--- BEGIN Recorded information ---
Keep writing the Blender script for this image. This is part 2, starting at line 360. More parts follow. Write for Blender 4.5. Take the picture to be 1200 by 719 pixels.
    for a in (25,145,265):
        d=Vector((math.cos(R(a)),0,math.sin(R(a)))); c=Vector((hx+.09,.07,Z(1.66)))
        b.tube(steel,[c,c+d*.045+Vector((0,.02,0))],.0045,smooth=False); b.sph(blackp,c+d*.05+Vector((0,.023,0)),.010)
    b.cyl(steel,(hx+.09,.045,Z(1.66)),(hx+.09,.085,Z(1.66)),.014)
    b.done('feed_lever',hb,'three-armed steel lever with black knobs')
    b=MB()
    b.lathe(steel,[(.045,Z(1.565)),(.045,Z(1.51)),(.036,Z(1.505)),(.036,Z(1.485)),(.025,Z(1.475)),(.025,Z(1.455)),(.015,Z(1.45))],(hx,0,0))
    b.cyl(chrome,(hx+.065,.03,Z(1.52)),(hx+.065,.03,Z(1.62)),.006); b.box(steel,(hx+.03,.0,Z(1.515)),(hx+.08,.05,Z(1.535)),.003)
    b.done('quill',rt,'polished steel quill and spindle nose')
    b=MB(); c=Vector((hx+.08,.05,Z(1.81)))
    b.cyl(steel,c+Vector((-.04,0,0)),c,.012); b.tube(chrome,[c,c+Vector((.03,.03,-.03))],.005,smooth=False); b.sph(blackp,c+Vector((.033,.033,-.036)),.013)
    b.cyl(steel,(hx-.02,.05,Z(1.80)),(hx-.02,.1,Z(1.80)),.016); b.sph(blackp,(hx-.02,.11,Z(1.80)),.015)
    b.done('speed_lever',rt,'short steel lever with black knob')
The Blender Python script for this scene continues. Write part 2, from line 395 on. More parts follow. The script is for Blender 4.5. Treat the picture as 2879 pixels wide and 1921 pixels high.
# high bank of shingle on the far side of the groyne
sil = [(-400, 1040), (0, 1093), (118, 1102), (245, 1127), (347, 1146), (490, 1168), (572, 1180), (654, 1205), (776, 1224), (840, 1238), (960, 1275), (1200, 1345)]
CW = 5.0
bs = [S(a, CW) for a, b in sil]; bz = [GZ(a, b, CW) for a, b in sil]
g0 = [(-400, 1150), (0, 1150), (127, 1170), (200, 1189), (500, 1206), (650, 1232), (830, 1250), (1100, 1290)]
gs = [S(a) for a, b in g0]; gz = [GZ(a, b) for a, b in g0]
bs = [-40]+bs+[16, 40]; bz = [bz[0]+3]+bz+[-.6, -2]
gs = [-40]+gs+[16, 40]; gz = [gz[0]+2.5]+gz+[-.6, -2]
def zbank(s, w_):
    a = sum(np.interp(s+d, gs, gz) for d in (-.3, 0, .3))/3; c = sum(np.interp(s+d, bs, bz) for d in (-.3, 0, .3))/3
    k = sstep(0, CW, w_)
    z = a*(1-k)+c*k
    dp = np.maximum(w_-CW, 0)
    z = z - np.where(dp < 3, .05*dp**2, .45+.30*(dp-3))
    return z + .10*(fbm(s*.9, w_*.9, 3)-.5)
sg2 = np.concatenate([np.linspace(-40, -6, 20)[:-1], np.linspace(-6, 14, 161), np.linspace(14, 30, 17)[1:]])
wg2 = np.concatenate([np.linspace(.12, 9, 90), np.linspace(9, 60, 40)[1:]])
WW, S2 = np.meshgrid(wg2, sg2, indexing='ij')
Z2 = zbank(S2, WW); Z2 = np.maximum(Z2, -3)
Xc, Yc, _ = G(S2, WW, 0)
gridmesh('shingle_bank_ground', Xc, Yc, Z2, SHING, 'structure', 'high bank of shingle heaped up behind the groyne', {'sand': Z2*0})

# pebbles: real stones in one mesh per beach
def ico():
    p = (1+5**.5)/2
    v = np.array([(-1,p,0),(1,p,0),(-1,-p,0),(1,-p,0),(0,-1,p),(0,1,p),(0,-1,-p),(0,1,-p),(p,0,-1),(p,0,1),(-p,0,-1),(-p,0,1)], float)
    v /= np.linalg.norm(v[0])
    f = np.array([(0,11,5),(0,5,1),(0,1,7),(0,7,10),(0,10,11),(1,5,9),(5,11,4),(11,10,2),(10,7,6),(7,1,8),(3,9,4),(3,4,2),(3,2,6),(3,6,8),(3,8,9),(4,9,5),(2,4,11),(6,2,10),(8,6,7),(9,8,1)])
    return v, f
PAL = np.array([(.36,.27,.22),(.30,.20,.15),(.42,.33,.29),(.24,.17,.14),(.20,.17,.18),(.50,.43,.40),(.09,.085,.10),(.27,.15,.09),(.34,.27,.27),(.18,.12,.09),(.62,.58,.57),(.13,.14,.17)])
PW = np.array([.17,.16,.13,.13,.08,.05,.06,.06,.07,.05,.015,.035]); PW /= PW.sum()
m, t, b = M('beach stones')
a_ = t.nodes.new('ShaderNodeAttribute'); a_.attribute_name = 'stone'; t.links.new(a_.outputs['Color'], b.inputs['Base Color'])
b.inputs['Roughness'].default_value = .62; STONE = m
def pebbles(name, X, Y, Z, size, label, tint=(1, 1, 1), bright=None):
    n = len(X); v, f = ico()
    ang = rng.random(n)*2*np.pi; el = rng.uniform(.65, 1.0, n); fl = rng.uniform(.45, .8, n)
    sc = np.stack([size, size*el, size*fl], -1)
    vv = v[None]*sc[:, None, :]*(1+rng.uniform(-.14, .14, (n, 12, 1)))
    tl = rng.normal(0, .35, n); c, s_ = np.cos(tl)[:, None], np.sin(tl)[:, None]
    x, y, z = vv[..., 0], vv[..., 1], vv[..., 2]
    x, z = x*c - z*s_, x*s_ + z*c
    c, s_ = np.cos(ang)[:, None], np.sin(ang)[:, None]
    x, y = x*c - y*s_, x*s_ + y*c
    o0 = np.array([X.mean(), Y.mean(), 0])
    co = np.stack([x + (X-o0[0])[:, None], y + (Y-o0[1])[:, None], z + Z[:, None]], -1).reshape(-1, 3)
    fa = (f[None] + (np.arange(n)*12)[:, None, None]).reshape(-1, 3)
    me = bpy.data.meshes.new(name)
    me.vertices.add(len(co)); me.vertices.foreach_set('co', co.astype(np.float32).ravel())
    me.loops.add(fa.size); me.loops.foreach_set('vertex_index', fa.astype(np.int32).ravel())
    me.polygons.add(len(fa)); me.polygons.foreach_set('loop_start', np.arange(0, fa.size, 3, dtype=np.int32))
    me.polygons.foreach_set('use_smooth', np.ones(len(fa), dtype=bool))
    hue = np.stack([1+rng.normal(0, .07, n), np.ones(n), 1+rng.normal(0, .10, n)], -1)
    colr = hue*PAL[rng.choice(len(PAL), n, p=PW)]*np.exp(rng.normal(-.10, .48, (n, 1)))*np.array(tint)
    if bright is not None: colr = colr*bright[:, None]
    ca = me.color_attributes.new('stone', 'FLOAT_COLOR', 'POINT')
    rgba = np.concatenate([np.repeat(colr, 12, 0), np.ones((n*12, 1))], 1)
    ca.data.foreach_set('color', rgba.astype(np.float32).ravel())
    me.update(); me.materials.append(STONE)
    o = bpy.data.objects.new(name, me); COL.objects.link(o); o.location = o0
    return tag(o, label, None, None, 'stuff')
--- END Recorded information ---
Extract all the material, leaving every line as it is.

| Expected answer |
Keep writing the Blender script for this image. This is part 2, starting at line 360. More parts follow. Write for Blender 4.5. Take the picture to be 1200 by 719 pixels.
    for a in (25,145,265):
        d=Vector((math.cos(R(a)),0,math.sin(R(a)))); c=Vector((hx+.09,.07,Z(1.66)))
        b.tube(steel,[c,c+d*.045+Vector((0,.02,0))],.0045,smooth=False); b.sph(blackp,c+d*.05+Vector((0,.023,0)),.010)
    b.cyl(steel,(hx+.09,.045,Z(1.66)),(hx+.09,.085,Z(1.66)),.014)
    b.done('feed_lever',hb,'three-armed steel lever with black knobs')
    b=MB()
    b.lathe(steel,[(.045,Z(1.565)),(.045,Z(1.51)),(.036,Z(1.505)),(.036,Z(1.485)),(.025,Z(1.475)),(.025,Z(1.455)),(.015,Z(1.45))],(hx,0,0))
    b.cyl(chrome,(hx+.065,.03,Z(1.52)),(hx+.065,.03,Z(1.62)),.006); b.box(steel,(hx+.03,.0,Z(1.515)),(hx+.08,.05,Z(1.535)),.003)
    b.done('quill',rt,'polished steel quill and spindle nose')
    b=MB(); c=Vector((hx+.08,.05,Z(1.81)))
    b.cyl(steel,c+Vector((-.04,0,0)),c,.012); b.tube(chrome,[c,c+Vector((.03,.03,-.03))],.005,smooth=False); b.sph(blackp,c+Vector((.033,.033,-.036)),.013)
    b.cyl(steel,(hx-.02,.05,Z(1.80)),(hx-.02,.1,Z(1.80)),.016); b.sph(blackp,(hx-.02,.11,Z(1.80)),.015)
    b.done('speed_lever',rt,'short steel lever with black knob')
The Blender Python script for this scene continues. Write part 2, from line 395 on. More parts follow. The script is for Blender 4.5. Treat the picture as 2879 pixels wide and 1921 pixels high.
# high bank of shingle on the far side of the groyne
sil = [(-400, 1040), (0, 1093), (118, 1102), (245, 1127), (347, 1146), (490, 1168), (572, 1180), (654, 1205), (776, 1224), (840, 1238), (960, 1275), (1200, 1345)]
CW = 5.0
bs = [S(a, CW) for a, b in sil]; bz = [GZ(a, b, CW) for a, b in sil]
g0 = [(-400, 1150), (0, 1150), (127, 1170), (200, 1189), (500, 1206), (650, 1232), (830, 1250), (1100, 1290)]
gs = [S(a) for a, b in g0]; gz = [GZ(a, b) for a, b in g0]
bs = [-40]+bs+[16, 40]; bz = [bz[0]+3]+bz+[-.6, -2]
gs = [-40]+gs+[16, 40]; gz = [gz[0]+2.5]+gz+[-.6, -2]
def zbank(s, w_):
    a = sum(np.interp(s+d, gs, gz) for d in (-.3, 0, .3))/3; c = sum(np.interp(s+d, bs, bz) for d in (-.3, 0, .3))/3
    k = sstep(0, CW, w_)
    z = a*(1-k)+c*k
    dp = np.maximum(w_-CW, 0)
    z = z - np.where(dp < 3, .05*dp**2, .45+.30*(dp-3))
    return z + .10*(fbm(s*.9, w_*.9, 3)-.5)
sg2 = np.concatenate([np.linspace(-40, -6, 20)[:-1], np.linspace(-6, 14, 161), np.linspace(14, 30, 17)[1:]])
wg2 = np.concatenate([np.linspace(.12, 9, 90), np.linspace(9, 60, 40)[1:]])
WW, S2 = np.meshgrid(wg2, sg2, indexing='ij')
Z2 = zbank(S2, WW); Z2 = np.maximum(Z2, -3)
Xc, Yc, _ = G(S2, WW, 0)
gridmesh('shingle_bank_ground', Xc, Yc, Z2, SHING, 'structure', 'high bank of shingle heaped up behind the groyne', {'sand': Z2*0})

# pebbles: real stones in one mesh per beach
def ico():
    p = (1+5**.5)/2
    v = np.array([(-1,p,0),(1,p,0),(-1,-p,0),(1,-p,0),(0,-1,p),(0,1,p),(0,-1,-p),(0,1,-p),(p,0,-1),(p,0,1),(-p,0,-1),(-p,0,1)], float)
    v /= np.linalg.norm(v[0])
    f = np.array([(0,11,5),(0,5,1),(0,1,7),(0,7,10),(0,10,11),(1,5,9),(5,11,4),(11,10,2),(10,7,6),(7,1,8),(3,9,4),(3,4,2),(3,2,6),(3,6,8),(3,8,9),(4,9,5),(2,4,11),(6,2,10),(8,6,7),(9,8,1)])
    return v, f
PAL = np.array([(.36,.27,.22),(.30,.20,.15),(.42,.33,.29),(.24,.17,.14),(.20,.17,.18),(.50,.43,.40),(.09,.085,.10),(.27,.15,.09),(.34,.27,.27),(.18,.12,.09),(.62,.58,.57),(.13,.14,.17)])
PW = np.array([.17,.16,.13,.13,.08,.05,.06,.06,.07,.05,.015,.035]); PW /= PW.sum()
m, t, b = M('beach stones')
a_ = t.nodes.new('ShaderNodeAttribute'); a_.attribute_name = 'stone'; t.links.new(a_.outputs['Color'], b.inputs['Base Color'])
b.inputs['Roughness'].default_value = .62; STONE = m
def pebbles(name, X, Y, Z, size, label, tint=(1, 1, 1), bright=None):
    n = len(X); v, f = ico()
    ang = rng.random(n)*2*np.pi; el = rng.uniform(.65, 1.0, n); fl = rng.uniform(.45, .8, n)
    sc = np.stack([size, size*el, size*fl], -1)
    vv = v[None]*sc[:, None, :]*(1+rng.uniform(-.14, .14, (n, 12, 1)))
    tl = rng.normal(0, .35, n); c, s_ = np.cos(tl)[:, None], np.sin(tl)[:, None]
    x, y, z = vv[..., 0], vv[..., 1], vv[..., 2]
    x, z = x*c - z*s_, x*s_ + z*c
    c, s_ = np.cos(ang)[:, None], np.sin(ang)[:, None]
    x, y = x*c - y*s_, x*s_ + y*c
    o0 = np.array([X.mean(), Y.mean(), 0])
    co = np.stack([x + (X-o0[0])[:, None], y + (Y-o0[1])[:, None], z + Z[:, None]], -1).reshape(-1, 3)
    fa = (f[None] + (np.arange(n)*12)[:, None, None]).reshape(-1, 3)
    me = bpy.data.meshes.new(name)
    me.vertices.add(len(co)); me.vertices.foreach_set('co', co.astype(np.float32).ravel())
    me.loops.add(fa.size); me.loops.foreach_set('vertex_index', fa.astype(np.int32).ravel())
    me.polygons.add(len(fa)); me.polygons.foreach_set('loop_start', np.arange(0, fa.size, 3, dtype=np.int32))
    me.polygons.foreach_set('use_smooth', np.ones(len(fa), dtype=bool))
    hue = np.stack([1+rng.normal(0, .07, n), np.ones(n), 1+rng.normal(0, .10, n)], -1)
    colr = hue*PAL[rng.choice(len(PAL), n, p=PW)]*np.exp(rng.normal(-.10, .48, (n, 1)))*np.array(tint)
    if bright is not None: colr = colr*bright[:, None]
    ca = me.color_attributes.new('stone', 'FLOAT_COLOR', 'POINT')
    rgba = np.concatenate([np.repeat(colr, 12, 0), np.ones((n*12, 1))], 1)
    ca.data.foreach_set('color', rgba.astype(np.float32).ravel())
    me.update(); me.materials.append(STONE)
    o = bpy.data.objects.new(name, me); COL.objects.link(o); o.location = o0
    return tag(o, label, None, None, 'stuff')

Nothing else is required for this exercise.